Hey M. :) we're pretty similar: I'm almost 39 and I have 5 kids, my oldest is my daughter who's 20, then I have an 18 year old boy, a 17 year old boy, a 2 year old girl, and a 3 month old baby girl... so I have all ages! :) It's hard when they're 20, they do think they know everything sometimes!
What I find with my 20 year old, though, is the more I talk to HER, the more she'll tell ME. Sometimes I'm thinking she's sad about her boyfriend, but she won't tell me, so I take the opportunity to tell her a little story about myself, something I went through that I think she might relate to. This makes her feel comfortable, and she'll often say "well, ya know, Jeff's kind of that way too..." and tell me something her boyfriend's been doing to her, making her feel inadequate or stupid. I figure, if she knows I've been there, she'll know I might sympathize with her, so I am a good person to talk to about such things.

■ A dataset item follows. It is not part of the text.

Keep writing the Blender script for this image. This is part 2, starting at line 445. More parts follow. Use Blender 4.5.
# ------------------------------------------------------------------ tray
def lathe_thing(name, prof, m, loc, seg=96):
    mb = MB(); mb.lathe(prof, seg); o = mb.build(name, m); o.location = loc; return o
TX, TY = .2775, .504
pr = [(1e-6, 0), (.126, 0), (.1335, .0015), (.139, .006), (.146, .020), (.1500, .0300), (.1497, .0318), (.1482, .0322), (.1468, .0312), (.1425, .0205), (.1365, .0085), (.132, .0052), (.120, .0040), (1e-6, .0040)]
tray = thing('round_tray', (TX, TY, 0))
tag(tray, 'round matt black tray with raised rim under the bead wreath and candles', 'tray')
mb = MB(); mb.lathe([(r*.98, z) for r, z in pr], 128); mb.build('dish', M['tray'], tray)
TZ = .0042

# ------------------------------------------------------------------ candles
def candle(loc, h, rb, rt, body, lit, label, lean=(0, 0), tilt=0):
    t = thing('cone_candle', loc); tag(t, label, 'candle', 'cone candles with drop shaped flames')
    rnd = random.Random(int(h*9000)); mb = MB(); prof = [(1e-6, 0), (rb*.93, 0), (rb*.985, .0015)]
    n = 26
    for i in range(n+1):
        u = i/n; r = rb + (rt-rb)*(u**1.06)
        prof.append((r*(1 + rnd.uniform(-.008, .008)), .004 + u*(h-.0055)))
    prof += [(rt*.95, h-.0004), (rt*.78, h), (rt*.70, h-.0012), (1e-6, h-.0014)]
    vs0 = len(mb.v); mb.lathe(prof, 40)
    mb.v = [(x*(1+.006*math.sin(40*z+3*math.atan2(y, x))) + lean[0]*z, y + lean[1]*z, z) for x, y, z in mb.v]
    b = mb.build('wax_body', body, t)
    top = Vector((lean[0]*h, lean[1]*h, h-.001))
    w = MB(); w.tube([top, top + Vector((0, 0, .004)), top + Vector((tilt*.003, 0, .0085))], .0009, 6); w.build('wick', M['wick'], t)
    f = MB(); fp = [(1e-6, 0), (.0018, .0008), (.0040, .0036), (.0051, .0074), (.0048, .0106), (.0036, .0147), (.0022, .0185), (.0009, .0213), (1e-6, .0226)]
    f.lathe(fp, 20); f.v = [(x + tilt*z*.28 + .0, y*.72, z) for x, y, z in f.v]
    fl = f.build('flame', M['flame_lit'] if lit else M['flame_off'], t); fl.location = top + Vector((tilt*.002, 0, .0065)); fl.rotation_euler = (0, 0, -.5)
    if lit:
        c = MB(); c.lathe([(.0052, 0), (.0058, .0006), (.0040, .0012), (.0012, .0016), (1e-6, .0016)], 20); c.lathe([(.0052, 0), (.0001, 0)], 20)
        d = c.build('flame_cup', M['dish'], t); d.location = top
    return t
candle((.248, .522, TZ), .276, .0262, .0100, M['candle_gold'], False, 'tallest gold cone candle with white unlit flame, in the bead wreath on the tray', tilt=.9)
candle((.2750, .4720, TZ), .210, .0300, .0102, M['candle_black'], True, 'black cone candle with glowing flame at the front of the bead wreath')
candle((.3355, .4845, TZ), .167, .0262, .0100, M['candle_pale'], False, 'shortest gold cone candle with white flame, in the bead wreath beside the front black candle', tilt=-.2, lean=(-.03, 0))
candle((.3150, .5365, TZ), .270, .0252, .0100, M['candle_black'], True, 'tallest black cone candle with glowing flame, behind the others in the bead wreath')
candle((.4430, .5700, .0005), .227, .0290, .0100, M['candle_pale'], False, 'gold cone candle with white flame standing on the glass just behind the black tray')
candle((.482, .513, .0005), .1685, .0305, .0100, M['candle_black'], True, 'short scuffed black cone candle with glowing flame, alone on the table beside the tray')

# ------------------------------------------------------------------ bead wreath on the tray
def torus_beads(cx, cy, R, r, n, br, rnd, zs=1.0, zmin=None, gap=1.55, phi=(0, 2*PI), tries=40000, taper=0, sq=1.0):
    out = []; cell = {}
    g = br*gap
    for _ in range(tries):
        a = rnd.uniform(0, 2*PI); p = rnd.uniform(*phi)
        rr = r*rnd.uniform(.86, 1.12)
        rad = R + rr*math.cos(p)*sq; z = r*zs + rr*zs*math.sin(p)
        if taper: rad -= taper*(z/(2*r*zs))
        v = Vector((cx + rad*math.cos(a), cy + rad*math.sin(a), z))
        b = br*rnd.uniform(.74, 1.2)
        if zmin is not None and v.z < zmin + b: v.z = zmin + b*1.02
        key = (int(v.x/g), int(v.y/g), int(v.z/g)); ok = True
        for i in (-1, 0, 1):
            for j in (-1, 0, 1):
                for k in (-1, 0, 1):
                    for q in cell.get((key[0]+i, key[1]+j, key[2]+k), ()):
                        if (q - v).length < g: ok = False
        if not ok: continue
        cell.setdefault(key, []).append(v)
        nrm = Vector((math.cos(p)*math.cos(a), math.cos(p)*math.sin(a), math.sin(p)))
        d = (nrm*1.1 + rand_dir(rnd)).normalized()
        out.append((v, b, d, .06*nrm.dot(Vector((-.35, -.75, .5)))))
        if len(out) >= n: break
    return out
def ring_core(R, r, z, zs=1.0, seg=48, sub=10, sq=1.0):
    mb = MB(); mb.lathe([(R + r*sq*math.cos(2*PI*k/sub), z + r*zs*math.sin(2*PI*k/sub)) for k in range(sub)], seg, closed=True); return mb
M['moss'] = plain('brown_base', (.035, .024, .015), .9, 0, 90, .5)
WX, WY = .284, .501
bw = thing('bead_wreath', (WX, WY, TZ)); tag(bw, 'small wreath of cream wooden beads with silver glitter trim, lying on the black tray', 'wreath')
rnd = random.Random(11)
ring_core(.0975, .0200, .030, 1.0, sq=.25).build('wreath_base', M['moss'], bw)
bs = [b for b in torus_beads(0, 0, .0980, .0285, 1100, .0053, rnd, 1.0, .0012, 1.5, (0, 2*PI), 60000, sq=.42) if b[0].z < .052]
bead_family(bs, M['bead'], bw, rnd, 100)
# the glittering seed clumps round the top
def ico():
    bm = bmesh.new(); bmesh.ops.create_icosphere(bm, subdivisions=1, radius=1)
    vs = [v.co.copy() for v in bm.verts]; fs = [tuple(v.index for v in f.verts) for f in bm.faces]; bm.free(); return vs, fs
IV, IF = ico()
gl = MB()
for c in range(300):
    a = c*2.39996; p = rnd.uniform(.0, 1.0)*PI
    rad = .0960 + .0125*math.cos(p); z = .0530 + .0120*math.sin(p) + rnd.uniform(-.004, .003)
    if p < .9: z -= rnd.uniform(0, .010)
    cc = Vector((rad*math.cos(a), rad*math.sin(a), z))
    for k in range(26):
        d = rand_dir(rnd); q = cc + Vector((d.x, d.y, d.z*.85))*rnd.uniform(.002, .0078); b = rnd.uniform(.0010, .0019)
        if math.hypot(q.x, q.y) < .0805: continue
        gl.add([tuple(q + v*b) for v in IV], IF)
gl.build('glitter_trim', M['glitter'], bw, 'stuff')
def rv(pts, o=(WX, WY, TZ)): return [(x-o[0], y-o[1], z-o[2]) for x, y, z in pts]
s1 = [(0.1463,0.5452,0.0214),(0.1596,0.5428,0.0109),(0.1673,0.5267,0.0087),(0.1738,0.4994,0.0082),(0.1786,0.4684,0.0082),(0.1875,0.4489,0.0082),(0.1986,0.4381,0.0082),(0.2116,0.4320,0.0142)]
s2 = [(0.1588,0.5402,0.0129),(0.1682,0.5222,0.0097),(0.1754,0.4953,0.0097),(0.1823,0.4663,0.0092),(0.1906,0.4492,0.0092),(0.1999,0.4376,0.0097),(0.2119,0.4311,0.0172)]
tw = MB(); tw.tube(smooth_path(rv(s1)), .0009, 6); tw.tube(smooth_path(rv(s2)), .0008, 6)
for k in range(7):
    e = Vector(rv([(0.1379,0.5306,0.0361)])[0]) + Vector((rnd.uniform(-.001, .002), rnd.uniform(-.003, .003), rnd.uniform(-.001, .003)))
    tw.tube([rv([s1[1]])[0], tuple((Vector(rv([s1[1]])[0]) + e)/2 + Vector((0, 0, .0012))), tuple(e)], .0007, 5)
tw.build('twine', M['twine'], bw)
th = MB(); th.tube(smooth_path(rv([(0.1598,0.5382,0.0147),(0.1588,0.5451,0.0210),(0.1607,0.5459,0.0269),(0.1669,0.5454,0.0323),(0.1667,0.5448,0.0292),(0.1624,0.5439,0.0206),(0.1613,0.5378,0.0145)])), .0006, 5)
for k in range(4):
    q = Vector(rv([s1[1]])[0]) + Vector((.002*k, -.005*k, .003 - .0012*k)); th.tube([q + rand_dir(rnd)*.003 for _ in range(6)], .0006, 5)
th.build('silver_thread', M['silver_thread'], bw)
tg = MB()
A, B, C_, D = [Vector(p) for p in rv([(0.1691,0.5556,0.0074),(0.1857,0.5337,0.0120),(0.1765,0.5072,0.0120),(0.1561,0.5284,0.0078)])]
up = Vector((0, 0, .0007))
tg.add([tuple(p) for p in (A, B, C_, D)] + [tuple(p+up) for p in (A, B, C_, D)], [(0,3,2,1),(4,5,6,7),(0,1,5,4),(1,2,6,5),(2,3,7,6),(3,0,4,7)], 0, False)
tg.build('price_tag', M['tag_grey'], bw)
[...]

I'm pretty honest with my kids, and they seem to feel free to talk to me about any topic, because 1.) I don't overreact, I stay calm even if I'm freaking out inside! and 2.) because I tell them stories, they know I've 'been there', so I can relate, and have good advice. My kids know what stupid things I've done in my life. I don't just tell them what dumb things I did, I make SURE to tell them the outcomes and consequences of my actions. I don't say "yeah, i used to smoke pot too", I say "yeah, I smoked pot when I should have been doing my homework. All my friends graduated, I dropped out. How hard it was going back to school in my twenties!" and so on. This way, they know I'm not perfect, but they know I"m honest with them, they can be honest with me. And my advice isn't some advice some counselor is giving them in a school. Kids are smart. They know when a counselor is giving them advice, in most cases, that counselor is just telling them something they read in a book somewhere, they don't have personal experience. If you have personal experiences, share them with your kids. But mostly, share your consequences, things you have learned as a result of going through difficult times. That's the best way to open the door to communication with kids that age! And... once you've talked, make sure to give them time to talk. Ask them questions about how they FEEL about things. Try not to sound like you're interrogating, though, cause that'll shut them right down. Be careful never to bring up things they told you in confidence when you're mad and throw it in their face! they have to know their secret is safe with you. You can say things like "where would you like to be when you're 30? How would you feel if.....?" that kinda thing, that opens the doors to them talking to you. All my kids freely talk to me about every aspect of life, it's incredible. I have the relationship with my kids that I always dreamed of having with my own mother. My kids know they can freely come to me with any problem and tell me ANY thing, and I will calmly help them solve whatever it is. You can have that, too, believe me, this works. Good luck!